Characteristics of molybdenum oxide and chromium oxide cathodes in primary and secondary organic electrolyte lithium batteries I. Morphology, structure and their changes during discharge and cycling

Abstract Rechargeable positive electrodes for ambient temperature Li-batteries are mainly based on the same general principle: reversible topotactic Li + -intercalation into transition metal chalcogenide host lattices, yielding ternary phases Li n MCh x . After an intercalation/deintercalation cycle the original host lattice may be retained practically unchanged if the structure of the host matrix is determined by strong covalent bonds and if the concentration of intercalated ions was small. On the other hand, high concentration of unsolvated Li + ions in fairly ionic oxide host lattices such as MoO 3 , Cr 2 O 5 or Cr 3 O 8 (CrO x ) cause significant irreversible structural and also morphological changes of the host matrix. Moreover, ternary oxides Li n MO x prepared at room temperature are non-equilibrium phases — their structural parameters and transport properties vary with conditions of preparation, ageing time etc., and elevated temperature finally causes a complete and irreversible breakdown of their original structure. Prolonged cycling of crystalline large particle size MoO 3 leaves quasi-amorphous powders which, however, are still usable for rechargeable cathodes.
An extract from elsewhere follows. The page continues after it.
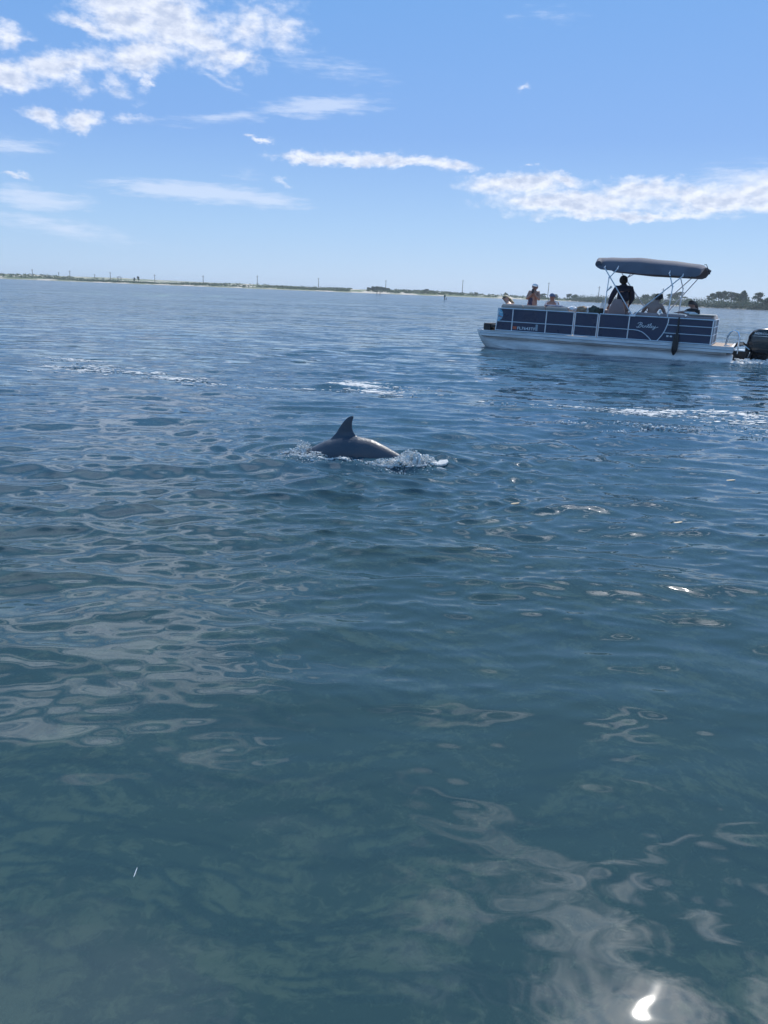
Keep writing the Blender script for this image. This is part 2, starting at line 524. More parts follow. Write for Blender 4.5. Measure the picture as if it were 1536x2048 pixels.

Failure of Li n MoO 3 and Li n CrO x electrodes is due to recrystallization via solution, forming e.g. Li 2 MoO 4 from Li n MoO 3 . To obtain a better understanding of the limitations of MoO 3 and CrO x cathodes under practical operation conditions changes in structure and morphology during electrochemical and chemical lithiation and after electrochemical cycling were followed by X-ray diffraction and SEM micrographs; supplementary results were obtained by electrochemical methods and by thermal analysis. Electronically conducting preparations of “hexagonal MoO 3 ” (which is a hydrated MoO 3 modification) were also characterized with respect to their discharge behaviour and reversibility in organic Li + -electrolytes − their “sloping” discharge characteristics disqualify them for practical applications.